Aim:
Write out each line beneath this one exactly as it reads.

_ _ _

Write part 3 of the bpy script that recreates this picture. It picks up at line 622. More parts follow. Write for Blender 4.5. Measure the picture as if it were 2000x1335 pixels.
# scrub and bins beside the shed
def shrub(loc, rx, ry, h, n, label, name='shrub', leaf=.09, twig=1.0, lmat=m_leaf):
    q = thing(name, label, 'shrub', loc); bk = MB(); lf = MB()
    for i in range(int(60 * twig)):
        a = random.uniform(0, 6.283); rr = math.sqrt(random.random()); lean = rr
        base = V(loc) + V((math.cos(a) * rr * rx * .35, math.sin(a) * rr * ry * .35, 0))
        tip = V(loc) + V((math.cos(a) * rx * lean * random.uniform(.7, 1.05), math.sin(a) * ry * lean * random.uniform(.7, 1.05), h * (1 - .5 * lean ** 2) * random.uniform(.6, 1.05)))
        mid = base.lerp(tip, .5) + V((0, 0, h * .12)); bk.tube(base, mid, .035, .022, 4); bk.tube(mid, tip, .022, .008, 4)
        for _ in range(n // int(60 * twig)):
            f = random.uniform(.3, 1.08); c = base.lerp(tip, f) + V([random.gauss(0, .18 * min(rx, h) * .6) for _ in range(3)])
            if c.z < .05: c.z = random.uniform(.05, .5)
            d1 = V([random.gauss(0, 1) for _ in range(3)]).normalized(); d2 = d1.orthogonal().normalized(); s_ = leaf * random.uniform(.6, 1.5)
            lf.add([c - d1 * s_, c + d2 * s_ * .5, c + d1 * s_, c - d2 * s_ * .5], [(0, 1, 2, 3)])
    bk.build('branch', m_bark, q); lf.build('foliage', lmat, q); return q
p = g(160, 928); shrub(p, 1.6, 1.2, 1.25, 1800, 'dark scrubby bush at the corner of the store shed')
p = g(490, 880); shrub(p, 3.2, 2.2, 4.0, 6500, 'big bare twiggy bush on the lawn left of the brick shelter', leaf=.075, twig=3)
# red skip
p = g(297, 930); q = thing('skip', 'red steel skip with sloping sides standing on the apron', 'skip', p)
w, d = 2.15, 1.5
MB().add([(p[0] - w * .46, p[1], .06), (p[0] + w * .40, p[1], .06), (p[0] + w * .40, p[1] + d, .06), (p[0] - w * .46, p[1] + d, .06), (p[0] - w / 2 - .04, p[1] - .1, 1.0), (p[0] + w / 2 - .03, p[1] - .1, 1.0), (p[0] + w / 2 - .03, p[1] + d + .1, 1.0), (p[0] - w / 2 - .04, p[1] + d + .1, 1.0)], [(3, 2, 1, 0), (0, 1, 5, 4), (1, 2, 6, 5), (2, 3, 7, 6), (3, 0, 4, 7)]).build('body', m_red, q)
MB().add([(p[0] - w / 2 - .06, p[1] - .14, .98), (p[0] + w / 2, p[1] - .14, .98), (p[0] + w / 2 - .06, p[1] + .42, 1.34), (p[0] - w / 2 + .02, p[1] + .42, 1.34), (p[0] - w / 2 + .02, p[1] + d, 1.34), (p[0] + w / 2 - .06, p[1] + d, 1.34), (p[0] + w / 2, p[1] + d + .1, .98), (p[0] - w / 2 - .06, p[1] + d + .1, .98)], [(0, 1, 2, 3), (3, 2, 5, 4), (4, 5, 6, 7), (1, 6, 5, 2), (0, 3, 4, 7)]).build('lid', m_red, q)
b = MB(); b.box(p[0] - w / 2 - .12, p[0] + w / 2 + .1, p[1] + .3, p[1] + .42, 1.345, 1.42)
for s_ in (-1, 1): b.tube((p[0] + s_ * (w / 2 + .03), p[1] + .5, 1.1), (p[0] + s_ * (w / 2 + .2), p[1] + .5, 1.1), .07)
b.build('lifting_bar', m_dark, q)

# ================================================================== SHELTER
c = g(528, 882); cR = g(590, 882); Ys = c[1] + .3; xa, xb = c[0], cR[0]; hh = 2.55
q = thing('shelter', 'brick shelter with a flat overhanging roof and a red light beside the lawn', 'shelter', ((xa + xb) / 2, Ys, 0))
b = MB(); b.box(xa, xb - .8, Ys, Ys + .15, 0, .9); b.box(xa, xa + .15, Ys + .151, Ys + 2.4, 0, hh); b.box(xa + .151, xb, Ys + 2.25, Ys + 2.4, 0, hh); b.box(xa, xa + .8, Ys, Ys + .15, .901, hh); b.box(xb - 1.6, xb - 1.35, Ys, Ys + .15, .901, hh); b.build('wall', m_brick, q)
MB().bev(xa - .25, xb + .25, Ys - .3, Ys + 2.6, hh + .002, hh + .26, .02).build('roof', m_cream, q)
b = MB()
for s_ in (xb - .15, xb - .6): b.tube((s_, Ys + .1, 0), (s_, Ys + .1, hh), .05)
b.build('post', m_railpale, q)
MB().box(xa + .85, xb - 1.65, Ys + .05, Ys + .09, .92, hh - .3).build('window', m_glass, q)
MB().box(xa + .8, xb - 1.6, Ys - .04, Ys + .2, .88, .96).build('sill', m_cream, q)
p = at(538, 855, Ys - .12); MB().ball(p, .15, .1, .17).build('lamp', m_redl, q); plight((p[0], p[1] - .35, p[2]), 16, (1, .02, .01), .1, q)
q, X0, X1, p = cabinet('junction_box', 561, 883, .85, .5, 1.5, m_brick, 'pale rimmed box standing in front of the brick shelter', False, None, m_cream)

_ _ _

Written response:
Write part 3 of the bpy script that recreates this picture. It picks up at line 622. More parts follow. Write for Blender 4.5. Measure the picture as if it were 2000x1335 pixels.
# scrub and bins beside the shed
def shrub(loc, rx, ry, h, n, label, name='shrub', leaf=.09, twig=1.0, lmat=m_leaf):
    q = thing(name, label, 'shrub', loc); bk = MB(); lf = MB()
    for i in range(int(60 * twig)):
        a = random.uniform(0, 6.283); rr = math.sqrt(random.random()); lean = rr
        base = V(loc) + V((math.cos(a) * rr * rx * .35, math.sin(a) * rr * ry * .35, 0))
        tip = V(loc) + V((math.cos(a) * rx * lean * random.uniform(.7, 1.05), math.sin(a) * ry * lean * random.uniform(.7, 1.05), h * (1 - .5 * lean ** 2) * random.uniform(.6, 1.05)))
        mid = base.lerp(tip, .5) + V((0, 0, h * .12)); bk.tube(base, mid, .035, .022, 4); bk.tube(mid, tip, .022, .008, 4)
        for _ in range(n // int(60 * twig)):
            f = random.uniform(.3, 1.08); c = base.lerp(tip, f) + V([random.gauss(0, .18 * min(rx, h) * .6) for _ in range(3)])
            if c.z < .05: c.z = random.uniform(.05, .5)
            d1 = V([random.gauss(0, 1) for _ in range(3)]).normalized(); d2 = d1.orthogonal().normalized(); s_ = leaf * random.uniform(.6, 1.5)
            lf.add([c - d1 * s_, c + d2 * s_ * .5, c + d1 * s_, c - d2 * s_ * .5], [(0, 1, 2, 3)])
    bk.build('branch', m_bark, q); lf.build('foliage', lmat, q); return q
p = g(160, 928); shrub(p, 1.6, 1.2, 1.25, 1800, 'dark scrubby bush at the corner of the store shed')
p = g(490, 880); shrub(p, 3.2, 2.2, 4.0, 6500, 'big bare twiggy bush on the lawn left of the brick shelter', leaf=.075, twig=3)
# red skip
p = g(297, 930); q = thing('skip', 'red steel skip with sloping sides standing on the apron', 'skip', p)
w, d = 2.15, 1.5
MB().add([(p[0] - w * .46, p[1], .06), (p[0] + w * .40, p[1], .06), (p[0] + w * .40, p[1] + d, .06), (p[0] - w * .46, p[1] + d, .06), (p[0] - w / 2 - .04, p[1] - .1, 1.0), (p[0] + w / 2 - .03, p[1] - .1, 1.0), (p[0] + w / 2 - .03, p[1] + d + .1, 1.0), (p[0] - w / 2 - .04, p[1] + d + .1, 1.0)], [(3, 2, 1, 0), (0, 1, 5, 4), (1, 2, 6, 5), (2, 3, 7, 6), (3, 0, 4, 7)]).build('body', m_red, q)
MB().add([(p[0] - w / 2 - .06, p[1] - .14, .98), (p[0] + w / 2, p[1] - .14, .98), (p[0] + w / 2 - .06, p[1] + .42, 1.34), (p[0] - w / 2 + .02, p[1] + .42, 1.34), (p[0] - w / 2 + .02, p[1] + d, 1.34), (p[0] + w / 2 - .06, p[1] + d, 1.34), (p[0] + w / 2, p[1] + d + .1, .98), (p[0] - w / 2 - .06, p[1] + d + .1, .98)], [(0, 1, 2, 3), (3, 2, 5, 4), (4, 5, 6, 7), (1, 6, 5, 2), (0, 3, 4, 7)]).build('lid', m_red, q)
b = MB(); b.box(p[0] - w / 2 - .12, p[0] + w / 2 + .1, p[1] + .3, p[1] + .42, 1.345, 1.42)
for s_ in (-1, 1): b.tube((p[0] + s_ * (w / 2 + .03), p[1] + .5, 1.1), (p[0] + s_ * (w / 2 + .2), p[1] + .5, 1.1), .07)
b.build('lifting_bar', m_dark, q)

# ================================================================== SHELTER
c = g(528, 882); cR = g(590, 882); Ys = c[1] + .3; xa, xb = c[0], cR[0]; hh = 2.55
q = thing('shelter', 'brick shelter with a flat overhanging roof and a red light beside the lawn', 'shelter', ((xa + xb) / 2, Ys, 0))
b = MB(); b.box(xa, xb - .8, Ys, Ys + .15, 0, .9); b.box(xa, xa + .15, Ys + .151, Ys + 2.4, 0, hh); b.box(xa + .151, xb, Ys + 2.25, Ys + 2.4, 0, hh); b.box(xa, xa + .8, Ys, Ys + .15, .901, hh); b.box(xb - 1.6, xb - 1.35, Ys, Ys + .15, .901, hh); b.build('wall', m_brick, q)
MB().bev(xa - .25, xb + .25, Ys - .3, Ys + 2.6, hh + .002, hh + .26, .02).build('roof', m_cream, q)
b = MB()
for s_ in (xb - .15, xb - .6): b.tube((s_, Ys + .1, 0), (s_, Ys + .1, hh), .05)
b.build('post', m_railpale, q)
MB().box(xa + .85, xb - 1.65, Ys + .05, Ys + .09, .92, hh - .3).build('window', m_glass, q)
MB().box(xa + .8, xb - 1.6, Ys - .04, Ys + .2, .88, .96).build('sill', m_cream, q)
p = at(538, 855, Ys - .12); MB().ball(p, .15, .1, .17).build('lamp', m_redl, q); plight((p[0], p[1] - .35, p[2]), 16, (1, .02, .01), .1, q)
q, X0, X1, p = cabinet('junction_box', 561, 883, .85, .5, 1.5, m_brick, 'pale rimmed box standing in front of the brick shelter', False, None, m_cream)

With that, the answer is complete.